Joint-Dataset Learning and Cross-Consistent Regularization for Text-to-Motion Retrieval
Nicola Messina, Jan Sedmidubsky, Fabrizio Falchi, Tomáš Rebok
TL;DR
This work tackles text-to-motion and motion-to-text retrieval under data scarcity by proposing joint-dataset learning and a Cross-Consistent Contrastive Loss (CCCL) to regularize a shared cross-modal space. It introduces MoT++, a transformer-based motion encoder with spatio-temporal attention and structured joint tokens, and uses a variational-like latent space to align text and motion modalities. Through extensive experiments on KITML and HumanML3D, the approach achieves state-of-the-art performance in both single-dataset and cross-dataset settings, demonstrating improved generalization and robustness. The contributions offer practical improvements for scalable retrieval in skeleton-based motion datasets and point to broader applicability in low-data cross-modal retrieval tasks, with potential extensions to additional modalities and pairwise learning.
Abstract
Pose-estimation methods enable extracting human motion from common videos in the structured form of 3D skeleton sequences. Despite great application opportunities, effective content-based access to such spatio-temporal motion data is a challenging problem. In this paper, we focus on the recently introduced text-motion retrieval tasks, which aim to search for database motions that are the most relevant to a specified natural-language textual description (text-to-motion) and vice-versa (motion-to-text). Despite recent efforts to explore these promising avenues, a primary challenge remains the insufficient data available to train robust text-motion models effectively. To address this issue, we propose to investigate joint-dataset learning - where we train on multiple text-motion datasets simultaneously - together with the introduction of a Cross-Consistent Contrastive Loss function (CCCL), which regularizes the learned text-motion common space by imposing uni-modal constraints that augment the representation ability of the trained network.
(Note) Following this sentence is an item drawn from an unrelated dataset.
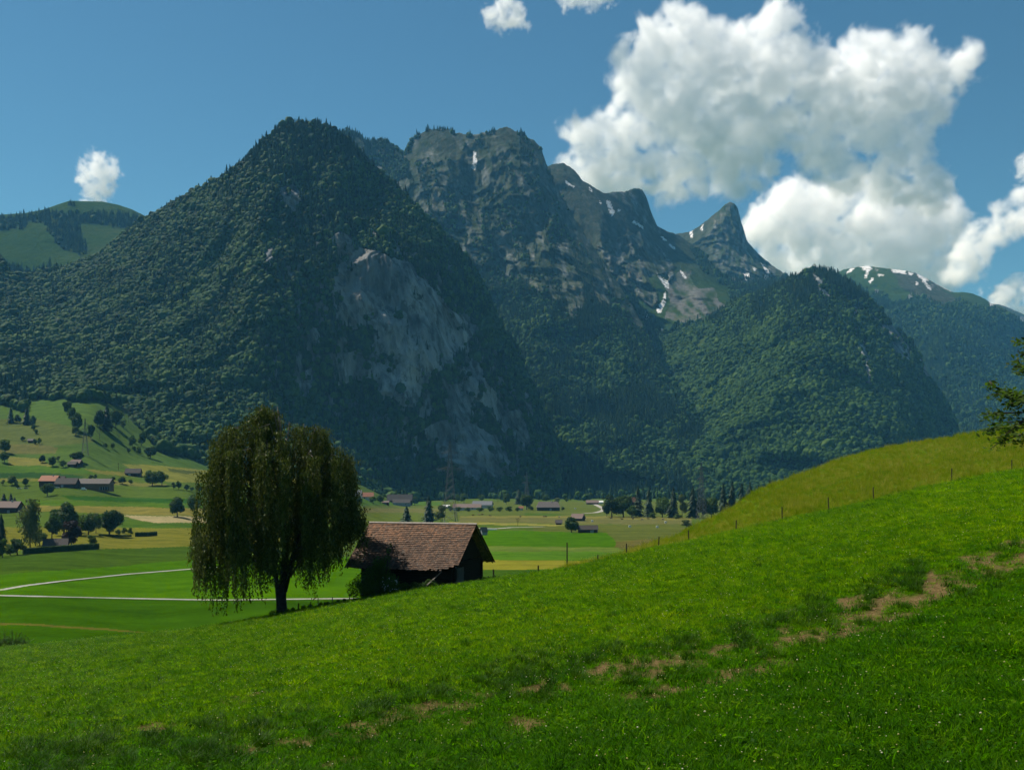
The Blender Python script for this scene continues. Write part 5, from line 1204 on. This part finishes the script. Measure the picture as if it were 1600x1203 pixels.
    mw = Matrix.Translation(root.location) @ Matrix.Rotation(-th, 4, 'Z')
    pl = MB(); pl.box((-.06, -.02, 0), (.06, .02, 1.9)); a = Vector(unproj(667, 914, 86.5).tolist()); b = Vector(unproj(690, 893, 88.4).tolist())
    p_ = pl.build('plank', grey); p_.location = a; p_.rotation_euler = (b - a).to_track_quat('Z', 'Y').to_euler(); p_.scale = (1, 1, (b - a).length / 1.9); tag(p_, 'grey plank leaning against the front wall of the old barn', 'plank')
build_barn()

p_ = behind_crest(594, 1.0)
_r = random.Random(8)
leafy('elder_bush', 'dark elder bush with a few white blossoms in front of the old barn', 'bush', p_, [(-2.2, .2, .7, .9), (-1.4, 0, 1.3, 1.0), (-.5, .2, 1.7, 1.1), (-.9, -.5, .8, .9), (.9, -.5, 1.1, 1.0), (2.0, -.1, .6, .75), (-.1, 0, 2.9, .7), (.5, .1, 1.5, .95), (.1, .1, 2.5, .8), (.9, -.1, .8, .8), (1.5, 0, .7, .6), (-.3, -.4, .7, 1.0), (.62, .1, 3.3, .35), (.75, .1, 4.0, .28), (.85, .1, 4.5, .2), (-.9, .2, 2.2, .5)],
      7500, .085, MAT_BUSH, 61, flowers=[(_r.uniform(.2, 1.6), -.9 + _r.uniform(-.2, .2), _r.uniform(.5, 1.8), .07) for _ in range(26)])
for i_, (px_, d_, w_, h_, lab_) in enumerate([(648, 1.2, 1.0, .75, 'low green weed clump between the elder bush and the leaning plank'), (672, 1.0, .7, .8, 'weed clump at the foot of the leaning plank'), (625, 1.0, .9, .6, 'weed clump at the right foot of the elder bush'),
        (772, 2.0, 1.0, .45, 'dark grass clump at the right corner of the old barn'), (756, 2.0, .8, .4, 'dark low weeds under the gable of the old barn')]):
    leafy('weed_clump', lab_, 'plant', behind_crest(px_, d_), [(-w_ * .5, 0, h_ * .4, h_ * .5), (w_ * .4, 0, h_ * .45, h_ * .5), (0, 0, h_ * .6, h_ * .5)], 700, .06, MAT_WEED, 70 + i_, stems=False, group='weeds along the barn')
for i_, (px_, d_, w_, h_, lab_) in enumerate([(432, 1.0, .7, .7, 'shade-darkened tall weeds at the left foot of the weeping birch'), (458, 1.2, .8, .55, 'shade-darkened weeds right of the weeping birch trunk'), (485, 1.2, 1.0, .5, 'shade-darkened grassy strip under the fence posts beside the birch'), (512, 1.2, 1.0, .45, 'shade-darkened grassy strip between birch and elder bush'), (538, 1.2, .9, .4, 'shade-darkened grass just left of the elder bush')]):
    leafy('weed_clump', lab_, 'plant', behind_crest(px_, d_), [(-w_ * .6, 0, h_ * .3, h_ * .5), (w_ * .6, 0, h_ * .3, h_ * .5), (0, 0, h_ * .5, h_ * .5)], 600, .06, MAT_DARKLEAF, 80 + i_, stems=False, group='weeds along the birch fence')  # the birch's shade on these weeds is put into their dark leaf colour
def dry_bush():
    rng = np.random.default_rng(4); pos = behind_crest(14, 2.0); mb = MB()
    root = leafy('dry_shrub', 'dark straggly bush on the meadow edge at lower left', 'bush', pos, [(-1.6, 0, .6, .8), (-.3, 0, .8, .9), (1.0, 0, .6, .8), (2.2, 0, .4, .6)], 1500, .09, MAT_DARKLEAF, 90)
    for k in range(60):
        x = rng.uniform(-2.2, 2.6); h = rng.uniform(1.0, 2.3) * (1.2 - .16 * abs(x)); mb.tube([(x, rng.normal() * .3, 0), (x + rng.normal() * .2, 0, h * .6), (x + rng.normal() * .4, 0, h)], [.02, .015, .02], 4)
    obj('dry_stalks', mb.mesh('dry_stalks', mat_plain('dry_stalks', (.11, .10, .05), (.06, .055, .03), 4)), root)
dry_bush()

# ------------------------------------------------------------------ fence posts
MAT_POST = mat_plain('weathered_post', (.07, .055, .042), (.03, .025, .02), 12, .9, .1, .02, stretch=(3, 3, .5))
def post(pos, h, r, label, group, lean=(0, 0), name='fence_post'):
    mb = MB(); mb.tube([(0, 0, -.3), (0, 0, h * .5), (0, 0, h - .04), (0, 0, h)], [r * 1.05, r, r * .95, r * .6], 7)
    o = mb.build(name, MAT_POST); o.location = pos; o.rotation_euler = (lean[0], lean[1], 0); tag(o, label, 'fence post', group); return o
ORD = ['first', 'second', 'third', 'fourth', 'fifth', 'sixth', 'seventh', 'eighth', 'ninth', 'tenth']
GP = 'posts of the hillside fence'
for i_, (px_, h_, le) in enumerate([(934, 11, .02), (979, 17, -.02), (1029, 17, .04), (1076, 17, -.02), (1150, 16, .03), (1222, 19, 0), (1295, 21, -.05), (1365, 21, -.04), (1487, 20, .01), (1581, 17, 0)]):
    D_ = float(CREST_D(px_)); post(unproj(px_, float(CREST(px_)) - .5, D_ + .3).tolist(), h_ * D_ / F, .055, '%s fence post counted uphill along the hay slope' % ORD[i_], GP, (0, le))
GB = 'posts between birch and barn'
for i_, (px_, top_, le, lab_) in enumerate([(466, 942, .03, 'thick fence post nearest the birch trunk'), (483, 939, .22, 'leaning fence post right of the thick one by the birch'), (497, 934, 0, 'tall thin fence post midway between birch and elder bush'), (507, 940, .0, 'short stub of a fence post beside the tall thin one'), (519, 932, .03, 'slim fence post nearer the elder bush'), (546, 927, 0, 'fence post at the left edge of the elder bush')]):
    p = behind_crest(px_, .8); post(p, (HY - top_) * p.y / F - p.z, .06 if i_ in (0, 3) else .04, lab_, GB, (0, le))
p = behind_crest(771, 2.5); post(p, (HY - 889) * p.y / F - p.z, .07, 'single fence post just right of the old barn', None)
p = behind_crest(841, 1.0); post(p, (HY - 883) * p.y / F - p.z, .07, 'short stout post at the meadow edge right of the barn', None)
p = behind_crest(886, 1.0); post(p, (HY - 847) * p.y / F - p.z, .06, 'tall thin wooden pole at the start of the hillside fence', None, name='wooden_pole')

# ------------------------------------------------------------------ the tree reaching in from the right edge
def build_side_tree():
    rng = np.random.default_rng(33); D0 = 20.
    py = 1203.
    for q in np.arange(760, 1203, 1.):
        if float(meadow_D(1725, q)) < D0: py = q; break
    base = on_meadow(1725, py); root = empty('side_tree', base); tag(root, 'leafy tree reaching in with two boughs from the right edge', 'tree')
    W = lambda px, y_, d=D0: Vector(unproj(px, y_, d).tolist()) - base
    br = MB(); C = []; Nn = []
    br2 = [([(1725, 620), (1660, 632), (1600, 624), (1580, 613), (1566, 611), (1552, 603), (1546, 595)], .03, .45), ([(1660, 632), (1612, 630), (1596, 629), (1580, 630)], .018, .9), ([(1600, 624), (1575, 617), (1555, 616), (1544, 617)], .012, .0),
           ([(1700, 655), (1640, 645), (1600, 644), (1575, 645), (1550, 646), (1537, 648)], .02, .35), ([(1700, 665), (1630, 662), (1600, 658), (1575, 660), (1552, 661)], .018, .2), ([(1640, 662), (1605, 668), (1572, 668), (1548, 670), (1536, 672)], .014, .45), ([(1640, 670), (1605, 676), (1580, 684), (1560, 692), (1549, 700)], .016, .15),
           ([(1600, 658), (1585, 668), (1570, 680), (1556, 684)], .012, .0), ([(1640, 670), (1612, 688), (1595, 690), (1580, 688)], .012, .1), ([(1650, 560), (1618, 545), (1600, 537), (1587, 531)], .012, .2), ([(1650, 580), (1615, 562), (1602, 556), (1589, 549)], .012, .2), ([(1650, 590), (1615, 574), (1600, 573), (1584, 574)], .014, .1), ([(1650, 600), (1620, 592), (1600, 583), (1590, 560)], .01, .3), ([(1660, 640), (1615, 615), (1598, 611)], .012, .1)]
    for pts, r, bare in br2:
        dd = D0 + rng.normal() * .5; P = [W(x, y_, dd + .25 * rng.normal()) for x, y_ in pts]; k = len(P); br.tube(P, [r * (1 - .75 * i / (k - 1)) + .003 for i in range(k)], 5)
        T = [0]; 
        for a, b in zip(P[:-1], P[1:]): T.append(T[-1] + (b - a).length)
        for j in range(int(T[-1] * 62)):
            s = T[-1] * (bare + (1 - bare) * rng.random()); i = max(0, min(k - 2, int(np.searchsorted(T, s) - 1))); q = P[i].lerp(P[i + 1], (s - T[i]) / max(1e-6, T[i + 1] - T[i]))
            C.append(q + Vector((rng.normal() * .07, rng.normal() * .13, rng.normal() * .05 - .025))); Nn.append((rng.normal() * .6, rng.normal() * .6 - .2, 1.0))
    # the rest of the crown, beyond the edge of the photograph
    for j in range(120):
        x, y_ = 1662 + 130 * rng.random() + 50 * rng.random(), 300 + 400 * rng.random(); d = D0 + rng.normal() * 1.5; a = W(1725, min(y_ + 60, 690), D0); b = W(x, y_, d); br.tube([a, a.lerp(b, .5) + Vector((0, 0, .1)), b], [.03, .02, .008], 5)
        for k in range(120):
            q = a.lerp(b, .45 + .6 * rng.random()); C.append(q + Vector((rng.normal() * .2, rng.normal() * .2, rng.normal() * .16))); Nn.append((rng.normal() * .6, rng.normal() * .6, 1.0))
    C = np.array([list(c) for c in C]); Nn = np.array(Nn); Nn /= np.linalg.norm(Nn, axis=1)[:, None]
    mat = mat_leaf('side_tree_leaves', [(.1, (.02, .045, .006)), (.5, (.045, .085, .010)), (.9, (.085, .125, .016))], .45, ns=1.5, rnd=.1)
    V, Fc = quads(C, Nn, .055, rng, 1.05); obj('crown', np_mesh('crown', V, Fc, [mat]), root); obj('branches', br.mesh('branches', MAT_BARK, True), root)
    tr = MB(); top = W(1725, 420); tr.tube([(0, 0, -.3), (0, 0, .4), (.03, 0, 1.6), (top.x, 0, 3.2), (top.x, 0, top.z)], [.2, .15, .13, .1, .03], 9); obj('trunk', tr.mesh('trunk', MAT_BARK, True), root)
build_side_tree()
# ------------------------------------------------------------------ houses and barns of the valley
M_RED = mat_plain('red_tile_roof', (.30, .13, .07), (.2, .085, .05), 1.5, .85); M_GREYR = mat_plain('grey_tile_roof', (.13, .11, .10), (.085, .072, .066), 1.5, .85); M_DARKR = mat_plain('dark_roof', (.065, .054, .048), (.04, .034, .03), 1.5, .85)
M_SLATE = mat_plain('slate_roof', (.12, .125, .14), (.085, .09, .1), 1.5, .8); M_BROWNR = mat_plain('brown_tile_roof', (.17, .12, .10), (.11, .078, .065), 1.5, .85)
M_TIMBER = mat_plain('brown_timber', (.17, .095, .042), (.11, .06, .028), 1., .85, stretch=(4, 4, .5)); M_DTIMB = mat_plain('dark_timber', (.05, .035, .026), (.028, .02, .015), 1., .9, stretch=(4, 4, .5))
M_PLAST = mat_plain('pale_plaster', (.5, .48, .43), (.4, .38, .34), 1., .9); M_WHITE = mat_plain('white_sheet', (.75, .74, .7), (.6, .6, .57), 1., .7); M_GREYW = mat_plain('grey_metal_wall', (.27, .28, .29), (.2, .21, .22), 1., .7)
t_ = NT('window_glass'); M_GLASS = t_.surf((.03, .035, .04), .15, .5)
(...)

To learn a proper motion representation, we also introduce a transformer-based motion encoder, called MoT++, which employs spatio-temporal attention to process sequences of skeleton data. We demonstrate the benefits of the proposed approaches on the widely-used KIT Motion-Language and HumanML3D datasets. We perform detailed experimentation on joint-dataset learning and cross-dataset scenarios, showing the effectiveness of each introduced module in a carefully conducted ablation study and, in turn, pointing out the limitations of state-of-the-art methods.